Sustentabilidade como valor central
Ambas as marcas integram a sustentabilidade efetivamente como um dos pilares de suas estratégias. Por conta de ambas as empresas serem de origem do norte da Europa, respectivamente da Dinamarca e da Suécia, o estágio de consciência e maturidade dessas populações permitem estabelecer padrões elevados de atividades sustentáveis. LEGO Investe em peças feitas de plástico reciclado e embalagens ecológicas, com a meta de zerar emissões em suas operações até 2025. Por sua vez, pioneira em energia renovável, a IKEA compromete-se a operar com 100% de fontes sustentáveis até 2030. Programas de economia circular, como recompra de móveis usados, reforçam o compromisso com o meio ambiente.

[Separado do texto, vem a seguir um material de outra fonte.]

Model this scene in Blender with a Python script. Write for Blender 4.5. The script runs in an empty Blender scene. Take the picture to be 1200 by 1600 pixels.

Lojas como espaços de comunidade
Por fim, LEGO e IKEA mostram que o futuro do varejo está em criar espaços que vão além do consumo, promovendo senso de pertencimento e interação. Enquanto a LEGO realiza competições e eventos que transformam as lojas em pontos de encontro para fãs e entusiastas, a IKEA convida os consumidores a participar de decisões de design e sustentabilidade, promovendo uma relação de cocriação.
É evidente que reproduzir as ações e os compromissos da LEGO e IKEA em operações de varejo no Brasil não faria o mesmo sentido. Mas é possível e desejável que as nossas lojas aprendam como criar mecanismos de conexão com a comunidade, procurando soluções criativas que as transformem em algo além de centro de compras. É sempre necessário fazer uma pergunta incômoda: “se minha loja deixasse de existir amanhã, ela faria falta? Por que para quem?”. Em tempos digitais, a loja é um dínamo capaz de reafirmar o melhor do que nossa humanidade tem a oferecer.